The new highs for April during yesterday's session may well result in greater nervousness on the part of spec shorts in corn. Both spec and commercial sentiment has gotten generally bearish since US planting weather started to improve dramatically in mid March. Trend-following funds and others have gotten short into this time frame, and this sentiment may be undergoing some revision after the rally and two weeks of very strong export sales in corn. Trend-following funds hold a near record net short position of 64,798 contracts as of April 6th. We still look for the July contract to move to the mid 380s or better.
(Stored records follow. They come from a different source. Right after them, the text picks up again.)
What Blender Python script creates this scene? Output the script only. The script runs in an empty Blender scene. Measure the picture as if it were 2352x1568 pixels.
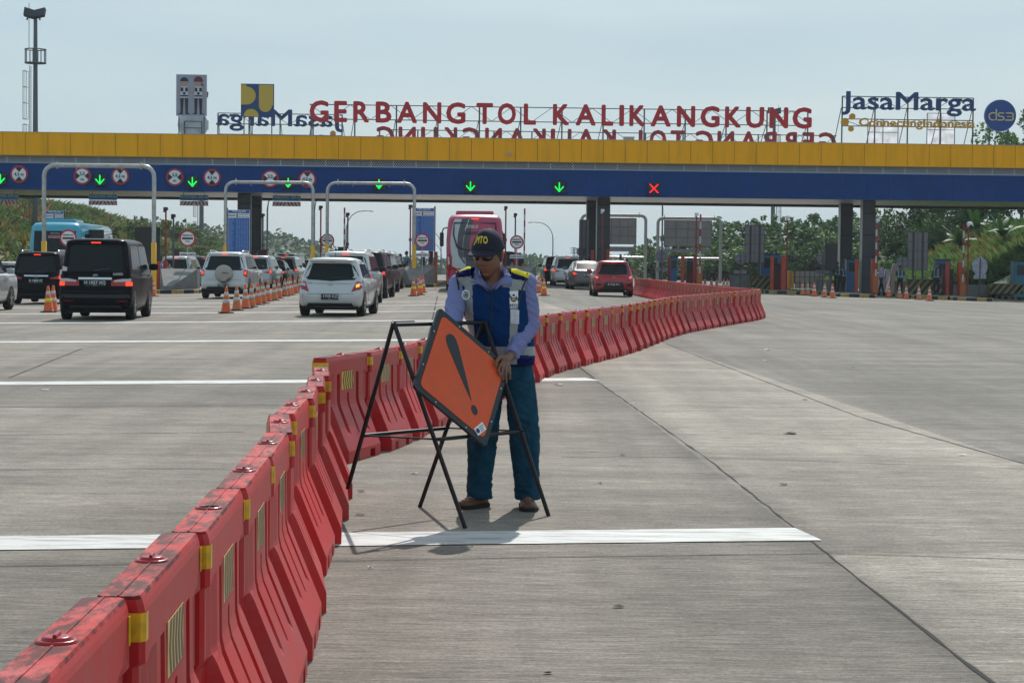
import bpy, bmesh, math, random
from mathutils import Vector, Matrix, noise
random.seed(7)
sc = bpy.context.scene
COL = sc.collection
PI = math.pi
# ------------------------------------------------------------ camera
F, CX, CY, HZ, ROLL, H = 4573.0, 1176.0, 784.0, 597.0, 0.0105, 1.49
PITCH = math.atan((CY - HZ) / F)
RM = Matrix.Rotation(PI / 2 - PITCH, 3, 'X') @ Matrix.Rotation(ROLL, 3, 'Z')
cam_d = bpy.data.cameras.new('camera'); cam = bpy.data.objects.new('camera', cam_d); COL.objects.link(cam)
cam.matrix_world = Matrix.Translation((0, 0, H)) @ RM.to_4x4()
cam_d.sensor_width = 36; cam_d.lens = 36 * F / 2352; cam_d.clip_end = 6000; cam_d.clip_start = 0.1
sc.camera = cam
# ------------------------------------------------------------ sky, sun, exposure
SUN = Vector((0.10, 1.04, 1.0)).normalized()
elev = math.asin(SUN.z)
azim = math.atan2(SUN.x, SUN.y)
w = bpy.data.worlds.new('World'); sc.world = w; w.use_nodes = True
nt = w.node_tree; nt.nodes.clear()
out = nt.nodes.new('ShaderNodeOutputWorld'); bg = nt.nodes.new('ShaderNodeBackground')
sky = nt.nodes.new('ShaderNodeTexSky'); sky.sky_type = 'NISHITA'; sky.sun_disc = False
sky.sun_elevation = elev; sky.sun_rotation = azim; sky.air_density = 1.1; sky.dust_density = 2.2; sky.ozone_density = 2.0; sky.altitude = 50
# thin high cloud veil that evens the sky out
tc = nt.nodes.new('ShaderNodeTexCoord'); mp = nt.nodes.new('ShaderNodeMapping'); mp.inputs['Scale'].default_value = (1.2, 1.2, 7)
nz = nt.nodes.new('ShaderNodeTexNoise'); nz.inputs['Scale'].default_value = 2.2; nz.inputs['Detail'].default_value = 5
rp = nt.nodes.new('ShaderNodeMapRange'); rp.inputs['From Min'].default_value = .35; rp.inputs['From Max'].default_value = .7
rp.inputs['To Min'].default_value = .72; rp.inputs['To Max'].default_value = .95
mx = nt.nodes.new('ShaderNodeMix'); mx.data_type = 'RGBA'; mx.inputs['B'].default_value = (4.2, 5.6, 6.4, 1)
nt.links.new(tc.outputs['Generated'], mp.inputs['Vector']); nt.links.new(mp.outputs[0], nz.inputs['Vector'])
nt.links.new(nz.outputs['Fac'], rp.inputs['Value']); nt.links.new(rp.outputs[0], mx.inputs['Factor'])
nt.links.new(sky.outputs[0], mx.inputs['A']); nt.links.new(mx.outputs['Result'], bg.inputs['Color'])
bg.inputs['Strength'].default_value = 0.10
nt.links.new(bg.outputs[0], out.inputs['Surface'])
sd = bpy.data.lights.new('sun', 'SUN'); sd.energy = 3.7; sd.angle = math.radians(0.6); sd.color = (1, .96, .91)
sun = bpy.data.objects.new('sun', sd); COL.objects.link(sun); sun.rotation_euler = SUN.to_track_quat('Z', 'Y').to_euler()
sun.location = (0, 0, 60)
sc.view_settings.view_transform = 'Standard'; sc.view_settings.look = 'None'; sc.view_settings.gamma = 1; sc.view_settings.exposure = 0.12
sc.cycles.max_bounces = 6; sc.cycles.diffuse_bounces = 3; sc.cycles.glossy_bounces = 3; sc.cycles.transmission_bounces = 3; sc.cycles.transparent_max_bounces = 6
# ------------------------------------------------------------ placing by sight line onto real ground
def sst(a, b, x):
    t = min(1, max(0, (x - a) / (b - a))); return t * t * (3 - 2 * t)
def gz(X, Y):
    """ground height: flat near, crowned (2% crossfall) at the plaza"""
    c = .08 - .021 * (math.sqrt((X + 1) ** 2 + 9) - 3)
    return sst(30, 90, Y) * max(c, -.75)
def ray(px, py):
    return RM @ Vector(((px - CX) / F, -(py - CY) / F, -1))
def at(px, py, Y):
    d = ray(px, py); t = Y / d.y; return Vector((d.x * t, Y, H + d.z * t))
def G(px, py, z=0.0):
    d = ray(px, py); t = (H - z) / -d.z
    for _ in range(12):
        t = (H - z - gz(d.x * t, d.y * t)) / -d.z
    return Vector((d.x * t, d.y * t, gz(d.x * t, d.y * t) + z))
def GX(px, Y, z=0.0):
    """ground point at depth Y seen in column px"""
    X = (px - CX) / F * Y; return Vector((X, Y, gz(X, Y) + z))
# ------------------------------------------------------------ materials
MATS = {}
def lin(c):
    return tuple(((x / 255) / 12.92 if x / 255 <= .04045 else ((x / 255 + .055) / 1.055) ** 2.4) for x in c)
def mat(name, col, rough=.6, metal=0, var=0.0, vscale=3.0, bump=0.0, bscale=60.0, dirt=None, dirt_amt=.5, dscale=2.0, emit=0, spec=.5, coat=0, stretch=None, alpha=1, trans=0, obj=True):
    if name in MATS: return MATS[name]
    m = bpy.data.materials.new(name); m.use_nodes = True; MATS[name] = m
    t = m.node_tree; b = t.nodes['Principled BSDF']
    c = (*col, 1)
    b.inputs['Base Color'].default_value = c; b.inputs['Roughness'].default_value = rough; b.inputs['Metallic'].default_value = metal
    b.inputs['Specular IOR Level'].default_value = spec
    if coat: b.inputs['Coat Weight'].default_value = coat; b.inputs['Coat Roughness'].default_value = .06
    if emit: b.inputs['Emission Color'].default_value = c; b.inputs['Emission Strength'].default_value = emit
    if trans: b.inputs['Transmission Weight'].default_value = trans
    src = None
    def coord(scale):
        tcn = t.nodes.new('ShaderNodeTexCoord'); mpn = t.nodes.new('ShaderNodeMapping')
        s = stretch or (1, 1, 1); mpn.inputs['Scale'].default_value = s
        t.links.new(tcn.outputs['Object'], mpn.inputs['Vector'])
        n = t.nodes.new('ShaderNodeTexNoise'); n.inputs['Scale'].default_value = scale; n.inputs['Detail'].default_value = 6; n.inputs['Roughness'].default_value = .6
        t.links.new(mpn.outputs[0], n.inputs['Vector']); return n
    if var:
        n = coord(vscale); r = t.nodes.new('ShaderNodeMapRange'); r.inputs['From Min'].default_value = .3; r.inputs['From Max'].default_value = .7
        r.inputs['To Min'].default_value = 1 - var; r.inputs['To Max'].default_value = 1 + var
        mm = t.nodes.new('ShaderNodeMix'); mm.data_type = 'RGBA'; mm.blend_type = 'MULTIPLY'; mm.inputs['Factor'].default_value = 1; mm.inputs['A'].default_value = c
        t.links.new(n.outputs['Fac'], r.inputs['Value']); t.links.new(r.outputs[0], mm.inputs['B']); src = mm.outputs['Result']
    if dirt:
        n = coord(dscale); r = t.nodes.new('ShaderNodeMapRange'); r.inputs['From Min'].default_value = .48; r.inputs['From Max'].default_value = .68
        r.inputs['To Max'].default_value = dirt_amt
        mm = t.nodes.new('ShaderNodeMix'); mm.data_type = 'RGBA'; mm.inputs['A'].default_value = c; mm.inputs['B'].default_value = (*dirt, 1)
        if src: t.links.new(src, mm.inputs['A'])
        t.links.new(n.outputs['Fac'], r.inputs['Value']); t.links.new(r.outputs[0], mm.inputs['Factor']); src = mm.outputs['Result']
    if src: t.links.new(src, b.inputs['Base Color'])
    if bump:
        n = coord(bscale); bp = t.nodes.new('ShaderNodeBump'); bp.inputs['Strength'].default_value = bump; bp.inputs['Distance'].default_value = .01
        t.links.new(n.outputs['Fac'], bp.inputs['Height']); t.links.new(bp.outputs[0], b.inputs['Normal'])
    return m
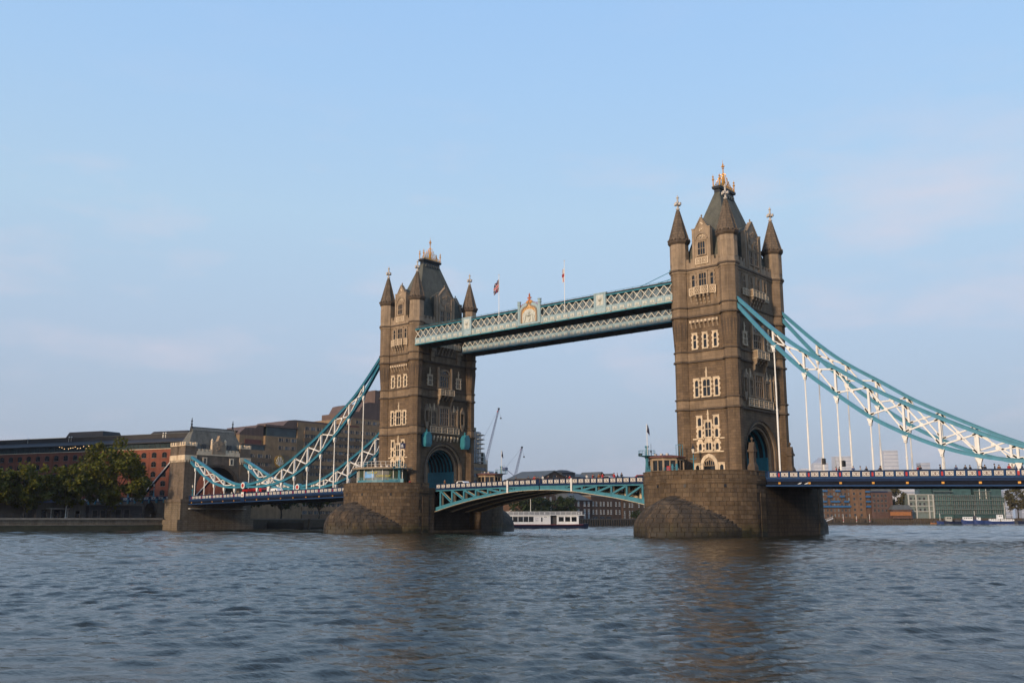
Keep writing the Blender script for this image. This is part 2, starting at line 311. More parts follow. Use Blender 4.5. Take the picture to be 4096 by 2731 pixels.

First support has risen to near 363 3/4 in the July contract with added support near 359 1/2. First resistance is still near 383 to 384 1/4.
Cattle:
The market seems to be in a position to work higher over the near-term, as a seasonal burst in demand and a continued trend toward lighter weights helps to support. Demand typically picks up dramatically into the May-June timeframe, as the barbeque season picks up the pace of beef demand. The USDA predicts that 2nd quarter beef production will be about 300 million pounds above first quarter production. This is the 'smallest' increase for the quarter in ten years, and could help exaggerate the typical seasonal tendency for beef prices to rally into the spring. If production is to meet USDA projections, average weights will need to pick up to a more normal level and this may be a difficult task given the steep discount of June cattle to the cash market. The large discount encourages producers to move cattle as soon as possible, which could hold weights lower. Average dressed steer weights for the week ending April 3rd came in at 813 pounds, down from 816 the previous week and down from 839 pounds last year. June cattle closed sharply higher on the session yesterday and near the highs of the day. The large discount to the cash market and ideas that warming weather and the improving economy will boost beef demand added to the positive tone. Weekly U.S. beef export sales for the week ending April 08 came in at 6,700 metric tonnes, compared with the prior 4-week average of 11,875 tonnes. Cumulative sales for 2010 have reached 208,600 metric tonnes, up 20.9% from last year's pace. The estimated cattle slaughter came in at 126,000 head yesterday. This brings the total for the week so far to 499,000 head, up from 491,000 last week at this time and up from 487,000 a year ago. Boxed beef cutout values were up 22 cents yesterday at $166.96. This is still up from $164.95 one week ago with the market near 21-month highs.